Researchers have found that just a few census tracts in some of the nation's biggest cities generate a disproportionate number of the criminals who end up incarcerated.

In many places, the concentration is so dense that states are spending in excess of $1 million a year to incarcerate the residents of a single city block, according to a 2003 study by the Spatial Design Lab at Columbia University. After they get out of jail, these prisoners often return to the same areas.

To help ease the transition back into society, a growing number of local governments, from Chicago to Harris County, Texas, have created Forensic Assertive Community Treatment (FACT) teams. Case workers from the FACT teams work to connect mentally ill jail inmates and prisoners who need support with housing and services after their release.

Services help neglected former prisoners

People returning from prison have typically committed more serious crimes and served longer sentences than jail inmates. They also can get caught up in cycles of homelessness and re-incarceration.

Two-thirds of those released from prison are arrested again within three years of their release, according to the Re- Entry Policy Council, an affiliate of the Council of State Governments. A significant percentage of former prisoners also become homeless, said Cho.

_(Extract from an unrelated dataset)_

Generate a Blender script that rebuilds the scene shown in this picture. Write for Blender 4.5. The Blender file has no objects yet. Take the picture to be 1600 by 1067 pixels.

In New York City, La Bodega de la Familia, a local nonprofit, helps returning prisoners connect with stable housing and services. The organization helps its clients appeal to the New York City Housing Authority to be allowed to return to live with their families. La Bodega de la Familia also provides former prisoners with family-based case management, serving more than 1,000 families.

The organization, which also offers walk-in services to people who need them, gets its name from its headquarters, a storefront on the Lower East Side. "Bodega" is a Spanish word usually referring to a small neighborhood grocery store.

The Fortune Society, another New York City nonprofit, provides transitional housing to former prisoners, including many overcoming substance abuse. Last April, Fortune partnered with developer Jonathan Rose Cos. to build a 25,000-square-foot addition to the 62-bed Fortune Academy transitional housing community for former prisoners in Harlem. The addition should be completed by 2011.

"We look at the person, not the rap sheet," said JoAnne Page, president and CEO of the Fortune Society.